Gretchen Peters in support of her latest LP 'Blackbirds' (2015).

Although well known, not least to me for her work with old-time, jug band-influenced compatriots Carolina Chocolate Drops, this is that first time that I have ever actually seen Rhiannon Giddens live.
She is touring in support of her début solo LP 'Tomorrow Is My Turn' (2015), which is interesting in that it contains none of her original compositions. It takes a soul, roots trip through a variety of covers and traditional material.

Another band that has been garnering attention here in the UK recently is Brooklyn-based three-piece The Lone Bellow.
This is on the back of the band's second LP 'Then Came The Morning' (2015). It is even more difficult to assign a genre, whatever that means, to this than to the foregoing but suffice it to say that it has been gathering plaudits in its home country too and it is not hard to understand why.

To me perhaps the biggest surprise from Stateside to be announced for Cambridge Folk Festival 2015 is the last of the five that I have chosen to mention.

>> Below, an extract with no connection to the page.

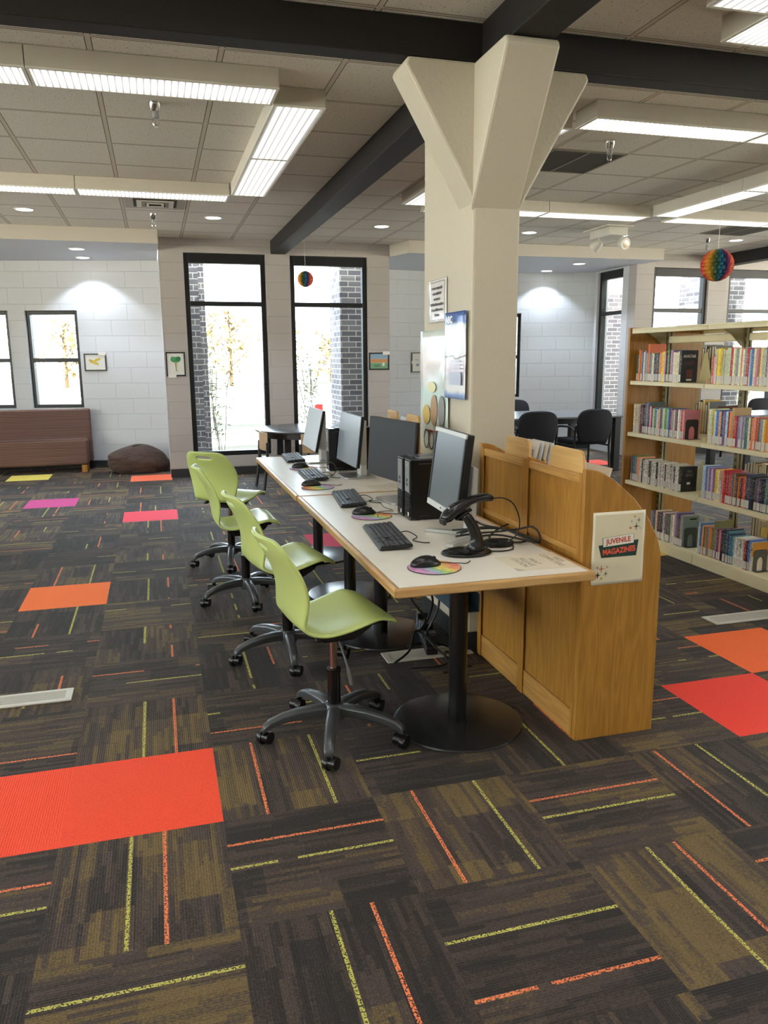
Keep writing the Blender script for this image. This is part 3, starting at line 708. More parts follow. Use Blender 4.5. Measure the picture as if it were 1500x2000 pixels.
# ------------------------------------------------------------------ monitors, towers, keyboards, mice
SCRD = flat('#1a1e24', .22); 
def monitor(x, y, rz, W, H, zb, tilt, xs, style, label):
    t = thing('monitor', label, 'monitor', (x, y, .735), R(rz), None)
    zb -= .735
    M = Matrix.Translation((xs, 0, zb)) @ Matrix.Rotation(R(tilt), 4, 'Y')
    w = W/2; bz = .016 if style == 'old' else .006
    if style == 'old':
        MB().box(.0,.030,-w,w,0,H,M).build('case', BLK, t, bevel=.004)
        for a_, b_ in ((0, .026), (H-.018, H)): MB().box(-.008,-.0005,-w,w,a_,b_,M).build('bezel', SILVP, t, bevel=.002)
        for a_, b_ in ((-w, -w+.014), (w-.014, w)): MB().box(-.007,-.0005,a_,b_,.027,H-.019,M).build('side_bezel', BLK2, t, bevel=.002)
        MB().box(-.0035,-.0005,-w+.0145,w-.0145,.0265,H-.0185,M).build('screen', flat('#596068', .28), t)
        text('maker_badge', 'DELL', .010, flat('#3c3e40', .4), t, M @ face_mat((-.0085, 0, .013), (0,-1,0), (0,0,1)), .0003)
        MB().box(.0305,.06,-.11,.11,.06,H-.06,M).build('rear_housing', BLK2, t, bevel=.01)
        MB().prism([(.04-.0,.03),(.075,.03),(.085,.30),(.06,.315)], 'y', -.035, .035).build('stand_column', SILVP, t, bevel=.006)
        for s in (-1, 1):
            MB().prism([(.07,s*.02),(.09,s*.05),(-.07,s*.17),(-.10,s*.15)], 'z', .001, .016).build('foot', SILVP, t, bevel=.003)
        MB().box(.035,.09,-.05,.05,.0165,.032).build('stand_neck', SILVP, t, bevel=.004)
    else:
        MB().box(.002,.022,-w,w,0,H,M).build('case', BLK, t, bevel=.003)
        MB().box(-.001,.0018,-w+.003,w-.003,.004,H-.003,M).build('screen', flat({'light': '#858e98', 'dark': '#14171c', 'bright': '#c4ced8'}[style], .2 if style != 'dark' else .5), t)  # pale and bright colours paint window reflections onto switched-off screens
        MB().box(-.0015,.0018,-w+.002,w-.002,.0005,.0038,M).build('chin', BLK2, t)
        MB().box(.0225,.05,-.12,.12,H*.35,H*.8,M).build('rear_housing', BLK2, t, bevel=.01)
        xb = xs+.085
        MB().prism([(xb,.012),(xb+.045,.012),(xb+.045,zb+H*.86),(xb+.010,zb+H*.86)], 'y', -.045, .045).build('stand_column', SILVP, t, bevel=.004)
        MB().prism([(xb-.12,-.10),(xb-.10,-.12),(xb+.08,-.12),(xb+.08,.12),(xb-.10,.12),(xb-.12,.10)], 'z', .001, .012).build('stand_base', SILV, t, bevel=.002)
    return t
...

As one of US alt-country trio The Pistol Annies, along with Ashley Monroe and Miranda Lambert, Angaleena Presley was the last to release a solo album by a country mile.
Some things are worth waiting for. 'American Middle Class' was most definitely one of them. It was a late entry into my list of Best Albums of 2014 and this set, had I had any doubt at the time, just proved to me why it was included there.
In case you are wondering about the letters on the fret of her guitar, rather obscured by the microphone stand, it is 'HOLLER' - she was 'Holler Annie' in the Pistol Annies. Miranda Lambert was 'Lonestar Annie' and Ashley Monroe 'Hippy Annie'.